Some more facts of the business:
– Their total sales for last three financial years include around 93% domestic sales and around 7% export sales
– Their top ten customers/ dealers contribute to 23.13%, 19.73% and 23.63% for the financial year ended March 31, 2024, March 31, 2023 and March 31, 2022
– This is a very small player among the major players like Mahindra & Mahindra, John Deere, International Tractors (Sonalika), Tractors & Farm Equipment (TAFE), Escorts and so they don’t have significant market share in the industry. Indo Farm ranks 12th for Tractors sales in India and has less than <1% market share
– Fully Integrated and established Manufacturing Setup. Over 330 components used in making a tractor and over 190 components used in making Crane are manufactured in-house by our company and hence we are able to manage our cost and quality competitiveness in both of our segments.

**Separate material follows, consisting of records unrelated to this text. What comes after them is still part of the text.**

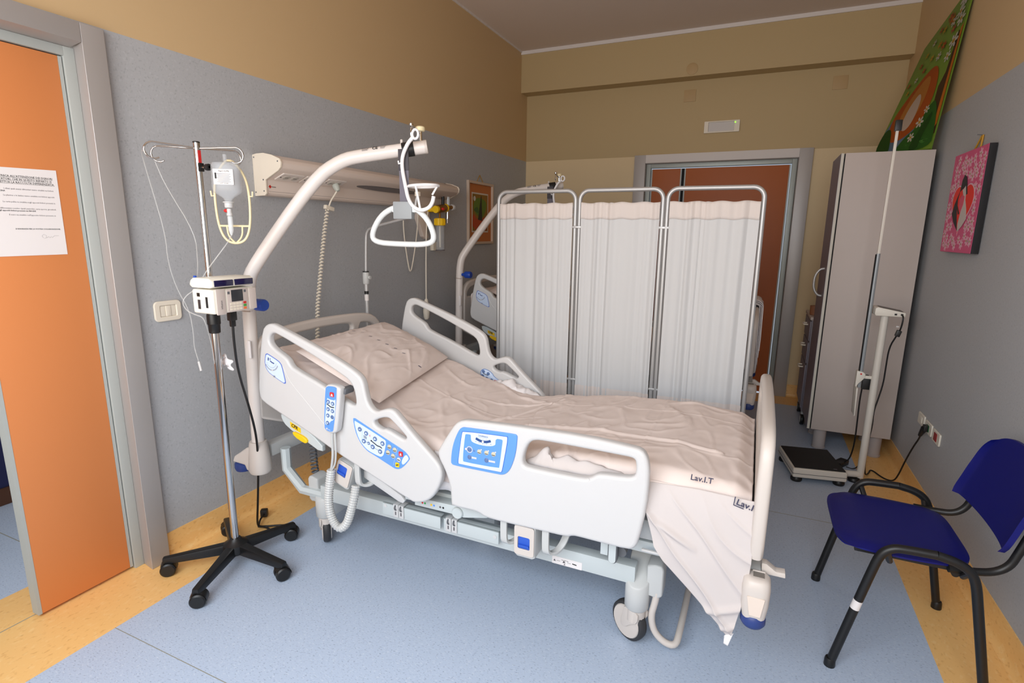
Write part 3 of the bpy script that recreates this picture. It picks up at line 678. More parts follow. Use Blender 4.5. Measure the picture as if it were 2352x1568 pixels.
        put(G().prism(FK, 'y', -.030, -.0225).prism(FK, 'y', .0225, .030).obj('fork', M_cream, h, bevel=.003))
    castor(-.292, 1.80, radians(-32), 1); castor(-1.79, 1.81, radians(-45), 1)
    castor(-.292, 2.46, radians(20), 0); castor(-1.79, 2.46, radians(70), 0)
    fw = G().box(-1.13, -1.02, 2.09, 2.14, .09, .26).obj('fifth_wheel_arm', M_frame, bed, bevel=.006)
    G().lathe([(.05, -.014), (.0565, -.01), (.0575, 0), (.0565, .01), (.05, .014)], (-1.10, 2.16, .058), 'y', 24).obj('tyre', M_black, fw, ang=60)
    G().lathe([(.048, -.017), (.048, .017)], (-1.10, 2.16, .058), 'y', 20).obj('wheel_disc', M_white, fw)
    pb = smooth_path([(-.222, 1.80, .232), (-.226, 1.80, .19), (-.238, 1.80, .13), (-.225, 1.80, .07), (-.185, 1.80, .035), (-.145, 1.805, .03), (-.138, 1.85, .05), (-.136, 2.12, .055), (-.138, 2.41, .05), (-.145, 2.455, .03), (-.185, 2.46, .035), (-.225, 2.46, .07), (-.238, 2.46, .13), (-.226, 2.46, .19), (-.222, 2.46, .232)], 2)
    G().tube(pb, .0125, 12).obj('brake_bar', M_cream, bed, ang=60)
    return bed
bed1 = build_bed()
DB = Vector((-.06, 2.04, .08))
DP = Vector((-.06, 2.00, 0))
bed2 = copy_tree(bed1, DB)
for c in bed2.children:      # the second bed is cranked up: its wheelbase stays on the floor
    if c.name.split('.')[0] in ('chassis_beam', 'cross_beam', 'actuator', 'actuator_motor', 'castor_housing', 'fifth_wheel_arm', 'brake_bar', 'accessory_rail', 'bag_hook', 'warning_label', 'lift_arm'): c.location.z -= .08
tag(bed2, 'second white hospital bed mostly hidden behind the folding screen', 'bed', 'hospital beds')
bed1['group'] = 'hospital beds'

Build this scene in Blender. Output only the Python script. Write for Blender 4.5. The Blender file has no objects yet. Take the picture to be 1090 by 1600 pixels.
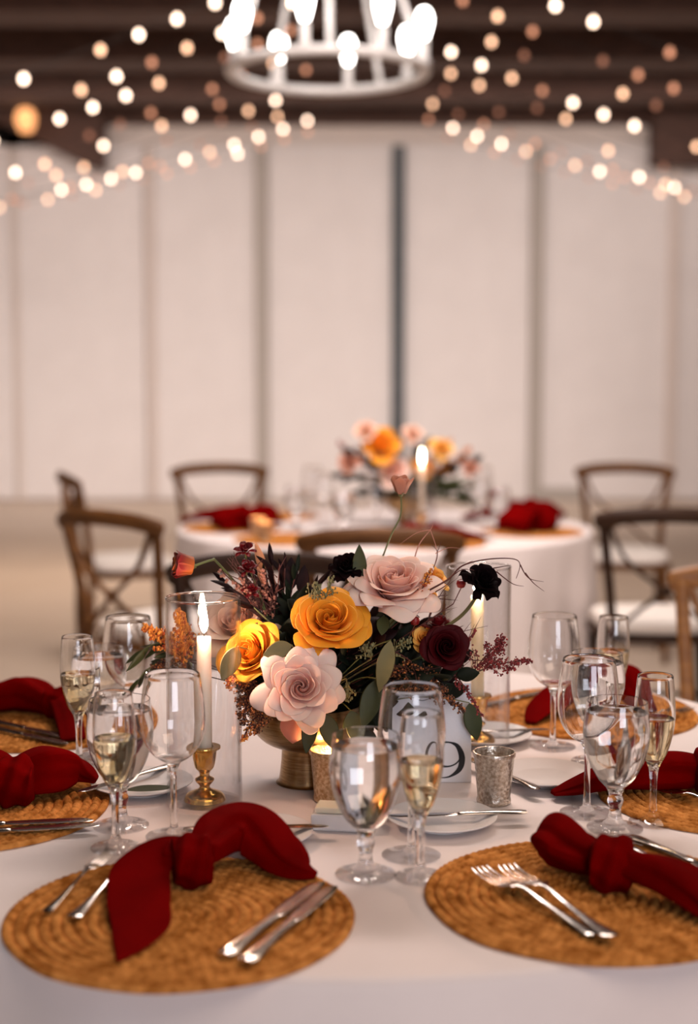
import bpy, math, random
from mathutils import Vector, Matrix, noise
V = Vector
PI = math.pi
rnd = random.Random(7)
S = bpy.context.scene
COL = S.collection
# ------------------------------------------------------------------ camera
F = 2222.0
HC = 1.335
TH = math.atan(214 / F)
cam_d = bpy.data.cameras.new('camera'); cam = bpy.data.objects.new('camera', cam_d); COL.objects.link(cam)
cam.location = (0, 0, HC); cam.rotation_euler = (PI / 2 - TH, 0, 0)
cam_d.sensor_fit = 'VERTICAL'; cam_d.sensor_height = 36; cam_d.sensor_width = 36; cam_d.lens = 50
cam_d.clip_start = 0.05; cam_d.clip_end = 200
cam_d.dof.use_dof = True; cam_d.dof.focus_distance = 1.95; cam_d.dof.aperture_fstop = 2.1
S.camera = cam
S.view_settings.view_transform = 'Standard'; S.view_settings.look = 'None'
S.view_settings.gamma = 1; S.view_settings.exposure = 0.0
S.view_settings.use_curve_mapping = False
S.cycles.use_denoising = True
S.cycles.use_adaptive_sampling = False
S.cycles.max_bounces = 14; S.cycles.transmission_bounces = 14; S.cycles.glossy_bounces = 6; S.cycles.diffuse_bounces = 4
S.cycles.transparent_max_bounces = 16
S.cycles.caustics_refractive = True; S.cycles.caustics_reflective = False
S.cycles.sample_clamp_indirect = 8.0
S.cycles.blur_glossy = 0.5

def ray(x, y):
    a = (x - 545) / F; b = (800 - y) / F
    return V((a, math.cos(TH) + b * math.sin(TH), -math.sin(TH) + b * math.cos(TH)))
def Q(x, y, d):                 # point seen in that direction at distance d from the camera
    return V((0, 0, HC)) + ray(x, y) * d
def P(x, y, z=0.75):            # point on the horizontal plane at height z
    r = ray(x, y); t = (z - HC) / r.z
    return V((0, 0, HC)) + r * t

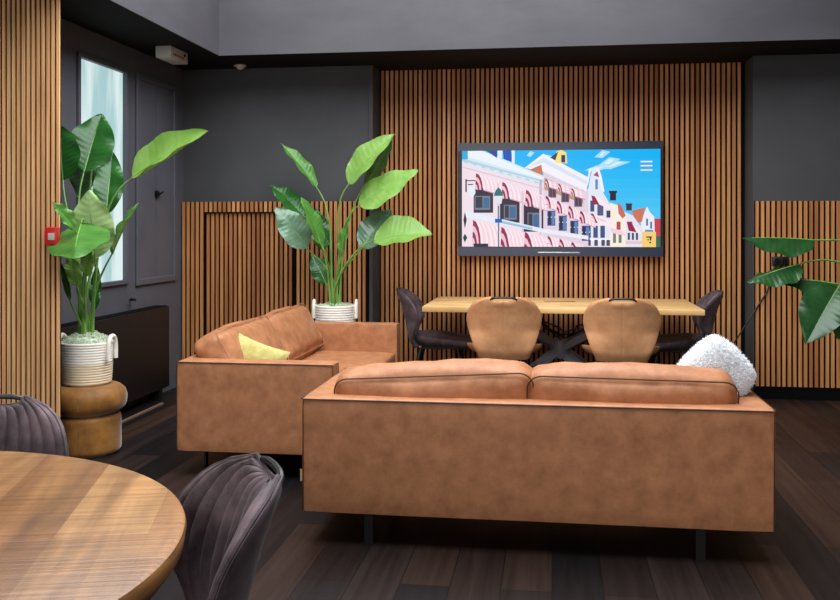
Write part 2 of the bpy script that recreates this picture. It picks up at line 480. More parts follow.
el = thing('emergency_light', 'white rectangular emergency light box on the dark soffit above the charcoal door', 'emergency light', (-2.81, 6.58, ZS))
obj('housing', boxbm(-0.06, 0.06, -0.16, 0.16, -0.085, 0, bev=0.006), M['white_plastic'], el)
bm = NB()
for k in range(7): box(bm, 0.0605, 0.062, -0.12+k*0.03, -0.10+k*0.03, -0.062, -0.048)
obj('lettering', bm, M['print_red'], el)
obj('sensor', boxbm(0.055, 0.068, 0.08, 0.10, -0.04, -0.02, bev=0.003), M['black'], el)
sp = thing('ceiling_sensor', 'small pale dome sensor on the dark soffit above the charcoal back wall', 'sensor', (-2.53, 7.30, ZS))
obj('base', lathe(NB(), [(0, 0), (0.05, 0), (0.05, -0.01), (0, -0.01)], 24), M['white_plastic'], sp)
obj('dome', lathe(NB(), [(0.035, -0.0102), (0.03, -0.022), (0.018, -0.032), (0, -0.036)], 24), M['white_plastic'], sp)

p = at(53, 236, 5.087)
fc = thing('fire_call_point', 'red square fire alarm call point on the slatted pier behind the leaves', 'fire alarm', (p.x, PYF+0.017, p.z))
obj('housing', boxbm(-0.036, 0.036, -0.045, -0.0005, -0.048, 0.048, bev=0.006), M['red'], fc)
obj('press_plate', boxbm(-0.012, 0.026, -0.049, -0.0455, -0.022, 0.016, bev=0.001), M['white_plastic'], fc)

d = (YB-0.03)/(CS+SN*(780-420)/FPX)
p = at(780, 261, d)
so = thing('wall_socket', 'small black socket box on the right slatted wall behind the leaves', 'socket', (p.x, YB-0.03, p.z))
obj('box', boxbm(-0.06, 0.06, -0.03, -0.0005, -0.035, 0.035, bev=0.006), M['steel'], so)
for k in (-1, 1):
    obj('outlet', lathe(NB(), [(0, 0), (0.022, 0), (0.022, 0.006), (0, 0.006)], 20), M['handle'], so, loc=(k*0.028, -0.03, 0), rot=(PI/2, 0, 0))
p2 = at(738, 345, d*0.985)
bm = NB(); q = at(767, 292, d); 
tube(bm, [(p.x-0.03, YB-0.04, p.z-0.03), (q.x, YB-0.04, q.z), (p2.x+0.05, YB-0.04, p2.z+0.08), (p2.x, YB-0.045, p2.z), (p2.x-0.04, YB-0.05, 0.2), (p2.x-0.05, YB-0.06, 0.01)], 0.006, 6)
tag(obj('cable', bm, M['steel']), 'thin black cable slanting down the slatted wall from the socket', 'cable')

# ================================================================ TELEVISION
TVX0, TVX1, TVZ0, TVZ1, TVY = -0.773, 0.885, 1.085, 2.02, 7.65
tv = thing('television', 'large wall mounted television showing a street of striped awnings', 'television', ((TVX0+TVX1)/2, TVY, TVZ0))
TW, TH = TVX1-TVX0, TVZ1-TVZ0
obj('body', boxbm(-TW/2, TW/2, 0.006, 0.06, 0, TH, bev=0.006), M['tv_body'], tv)
obj('wall_bracket', boxbm(-0.3, 0.3, 0.0601, 0.0795, 0.2, 0.7), M['steel'], tv)
sx0, sx1, sz0, sz1 = -TW/2+0.034, TW/2-0.02, 0.078, TH-0.065
for a, b in ((0, sz0), (sz1, TH)):
    obj('bezel', boxbm(-TW/2, TW/2, 0.0, 0.0058, a, b), M['bezel'], tv, smooth=False)
for a, b in ((-TW/2, sx0), (sx1, TW/2)):
    obj('side_bezel', boxbm(a, b, 0.0, 0.0058, sz0, sz1), M['tv_body'], tv, smooth=False)
obj('pen_tray', boxbm(-0.17, 0.17, -0.008, -0.0002, 0.026, 0.036, bev=0.002), M['silver'], tv)

SCR = []
scrbm = NB()
def scol(c):
    for i, (cc, m) in enumerate(SCR):
        if cc == c: return i
    SCR.append((c, emit('screen_%d_%d_%d' % c, c, 0.68))); return len(SCR)-1
def sp_(px, py, layer):
    u = (px-462)/(661-462); v = (247-py)/(247-150.5)
    u = min(1, max(0, u)); v = min(1, max(0, v))
    return Vector((sx0+u*(sx1-sx0), 0.005-layer*0.00006, sz0+v*(sz1-sz0)))
LAYER = [0]
def poly(c, *pts):
    LAYER[0] += 0.35
    try:
        f = scrbm.faces.new([scrbm.verts.new(sp_(x, y, LAYER[0])) for x, y in pts]); f.material_index = scol(c)
    except ValueError: pass
def rect(c, x0, y0, x1, y1): poly(c, (x0, y0), (x1, y0), (x1, y1), (x0, y1))
WHT, PNK, PAL, MAR, DRK, BLU = (245, 240, 248), (240, 218, 228), (205, 225, 240), (150, 40, 80), (44, 40, 60), (60, 110, 170)
AWN, AWS = (252, 234, 240), (246, 208, 220)
for k in range(10):                                     # sky in the picture
    t = k/9
    c = (int(20+t*90), int(178+t*30), 246)
    rect(c, 462, 150.5+k*9.65, 661, 150.5+(k+1)*9.65)
for x0, y0, x1, y1 in ((592, 169, 632, 163), (600, 166, 622, 160), (586, 171, 612, 168), (596, 158, 612, 153), (540, 160, 556, 157), (528, 156, 536, 153)):
    poly((170, 222, 250), (x0, y0), ((x0+x1)/2, y1-2), (x1, y1), ((x0+x1)/2, y0+1))
    poly((215, 238, 252), (x0+5, y0-1), ((x0+x1)/2, y1), (x1-6, y1), ((x0+x1)/2, y0-1))
def awning(x0, y0, w0, sl, dx, h, n):
    P = [(dx*math.sin(t*PI/2), h*(1-math.cos(t*PI/2))) for t in (0, .25, .5, .75, 1)]
    for i, fct in enumerate((1.0, 0.78, 0.56, 0.34)):
        c = (MAR, (236, 196, 210))[i % 2]
        ring = [(x0-1.5+(q[0]+1.0)*fct, y0+h+(q[1]-h)*fct) for q in P]
        poly(c, (x0-1.5, y0+h-1), *ring)
    for k in range(n):
        a, b = k/n, (k+1)/n
        for q, r in zip(P, P[1:]):
            c = AWN if k % 2 == 0 else AWS
            poly(c, (x0+q[0]+w0*a, y0+q[1]+w0*sl*a), (x0+q[0]+w0*b, y0+q[1]+w0*sl*b), (x0+r[0]+w0*b, y0+r[1]+w0*sl*0.9*b), (x0+r[0]+w0*a, y0+r[1]+w0*sl*0.9*a))
    poly((214, 150, 172), (x0+dx, y0+h-0.5), (x0+dx+w0, y0+h-0.5+w0*sl*0.9), (x0+dx+w0, y0+h+0.5+w0*sl*0.9), (x0+dx, y0+h+0.6))
# distant houses, right to left
rect((200, 70, 80), 655, 219, 661, 240); rect((60, 110, 90), 655, 236, 661, 247)
poly((238, 236, 244), (642, 247), (642, 222), (646, 212), (648, 207), (651, 213), (655, 217), (656, 247))
poly((205, 120, 95), (633, 211), (646, 208), (643, 222), (637, 224))
rect((90, 130, 170), 647, 219, 649, 226); rect((90, 130, 170), 651, 222, 653, 229); rect((120, 150, 180), 646, 230, 654, 232)
poly((232, 228, 240), (625, 212), (634, 216), (645, 231), (645, 247), (625, 247))
rect((60, 50, 70), 627.5, 205, 633, 211); rect((60, 50, 70), 627, 204, 633.5, 205.5)
poly(MAR, (628, 222), (633, 222), (640, 233), (630, 231)); poly(AWN, (633, 223), (637, 227), (643, 234), (638, 233))
for x in (629, 633, 637): rect((70, 80, 110), x, 233, x+2.2, 240)
rect((230, 200, 205), 627, 241, 645, 244)
poly((250, 238, 226), (611, 203), (620, 206), (627, 218), (627, 247), (611, 247))
poly((200, 110, 96), (619, 204), (623, 206), (627, 216), (624, 219), (620, 214))
rect(DRK, 611.5, 192.5, 617.5, 201); rect(DRK, 610.5, 191.5, 618.5, 193.5)
for x in (614.5, 620): rect((120, 130, 110), x, 232, x+3, 243)
rect((180, 80, 90), 618, 222, 622, 230); poly(AWS, (612, 228), (624, 231), (627, 236), (613, 233))
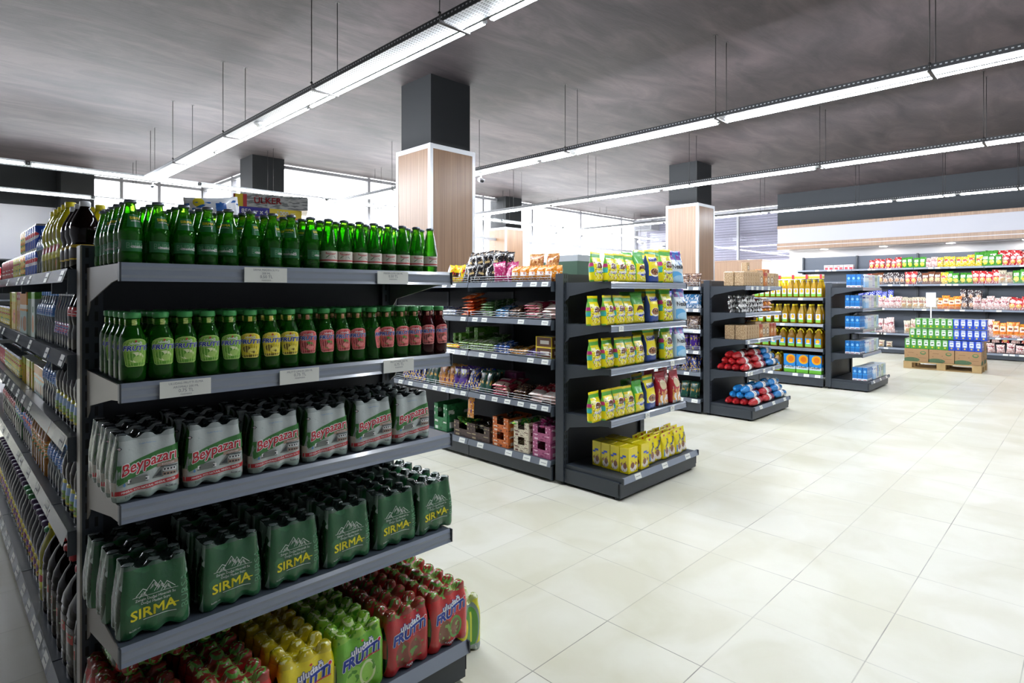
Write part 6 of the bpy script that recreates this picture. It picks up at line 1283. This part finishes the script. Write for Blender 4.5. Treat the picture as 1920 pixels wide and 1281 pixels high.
for i in range(3):
    for r_ in range(2): place(CASE, 13.95+.0+r_*.385, 2.51-i*.405, .144, R(-90), 'printed brown cardboard case, %s from the left, %s row on the pallet' % (ORD[i+1], ['front', 'rear'][r_]), 'box', 'cases on the pallet')
def mcart(nm, base, c2): return box_kind('drink_carton', .098, .1, .19, art(nm, base, [('rect', .18, .35, .82, .8, '#e6ecec'), ('rect', .3, .55, .7, .65, c2), ('ell', .5, .2, .16, .07, '#e0c83a'), ('rect', .2, .86, .8, .93, '#e8f0ee'), ('blot', 9, .62, c2, .2, .36, .8, .55)], .3), None, mat('top_'+nm, '#b9c6b4', .4))
MG, MBl = mcart('mc_green', '#4f9a3c', '#2c6a2c'), mcart('mc_blue', '#2a4cc0', '#7a8ad0')
for lv, (ng, nb, ys) in enumerate(((7, 5, 2.705), (7, 5, 2.63), (6, 5, 2.535))):
    z = .396+lv*.2+(0 if lv == 0 else .0)
    for i in range(ng+nb):
        for r_ in range(3 if lv < 2 else 2):
            place(MG if i < ng else MBl, 13.83+.0+lv*.02+r_*.103, ys-.05-i*.1005, z+lv*.004, R(-90), '%s drink carton, %s from the left, %s layer, %s row on pallet' % ('green' if i < ng else 'blue', ORD[i+1], ['bottom', 'middle', 'top'][lv], ['front', 'second', 'third'][r_]), 'drink carton', 'drink cartons on the pallet')
    for i in range(3): 
        if lv < 2: place(CS_, 14.32, 2.51-i*.405, z+lv*.004, R(-90), 'plain cardboard case behind the cartons, %s from the left, %s layer' % (ORD[i+1], ['lower', 'upper'][lv]), 'box', 'plain cases behind the cartons')
t = empty('sign_stand', (14.85, 2.45, 0))
b = MB(); b.lathe([(.12, 0), (.12, .01), (.01, .014)], 16); b.obj('base', [ALU], t)
b = MB(); b.tube((0, 0, .01), (0, 0, 1.42), .012, 8); b.obj('pole', [WHITE], t)
b = MB(); b.box(-.01, -.085, 1.2, .01, .085, 1.5); b.obj('sign_board', [mat('sign_blank', '#d4d6dc', .4)], t)
tag(t, 'white sign on a slim pole rising behind the pallet of cartons', 'sign')
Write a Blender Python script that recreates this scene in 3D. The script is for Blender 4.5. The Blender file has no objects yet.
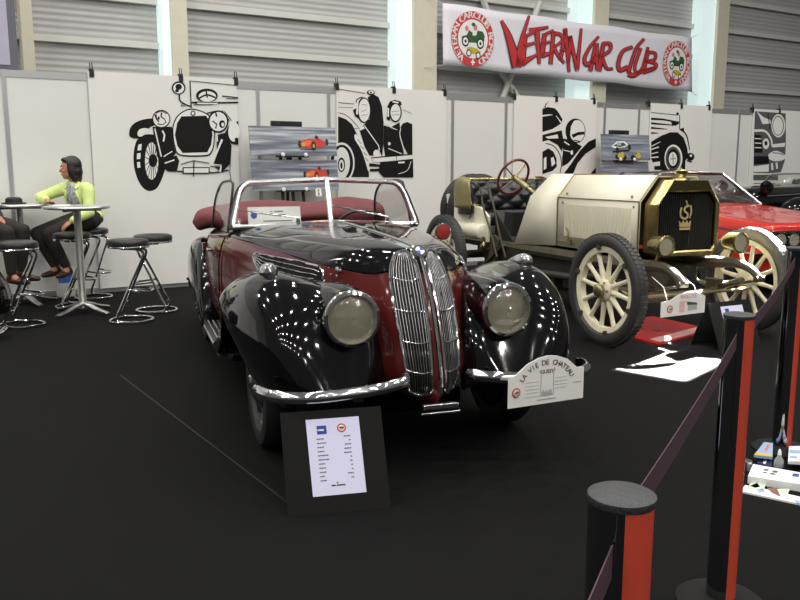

– Their Pick & Carry Cranes sales have grown at a CAGR of 44.77% in the last 3 years
– Further plans is to increase dealer base to 500 in the next three years they look to ramp up production and sales after infusion of fresh equity capital
Market Outlook:
– Tractor Market is slowly growing at 4 to 5% CAGR in India and that is expected to grow at around same rate in years to come
– Crane market has grown 2.5x in last 4 years. It is expected to be 3x by 2030. Majorly driven by infrastructure development in Asia Pacific region including India. Industrial growth and defence are other growing market for cranes especially mobile cranes where Indo Farm operates. ACE is the largest player with sales of 8970 units in FY24, when Indo Farm sold 941 units (1/10th)
Financial Analysis:
– Company topline is stagnant due to falling sales of tractors, while it is compensated for higher sales of cranes which is witnessing rapid growth
– Company is planning to 4x its Crane manufacturing capacity, which I think is over ambitious project
– Currently debt to equity ratio is in control but I expect it to increase in future due to high capex planned, which will require some debt in addition to capital being raised now
– Increased debt and interest burden will lower the free cash flow generation capacity and lower share holder returns
Peer Benchmarking and my take:
– Indo Farm is coming with upper price band of Rs 215 per share and that means a PE of >50, which seems expensive when compared with listed peers
– Higher debt to equity ratio and lower net profit margin does not support the valuation which the company is asking.
– My take is to avoid the IPO as I don’t expect much listing gains. And prospects of rising share price after listing at this valuation is dim.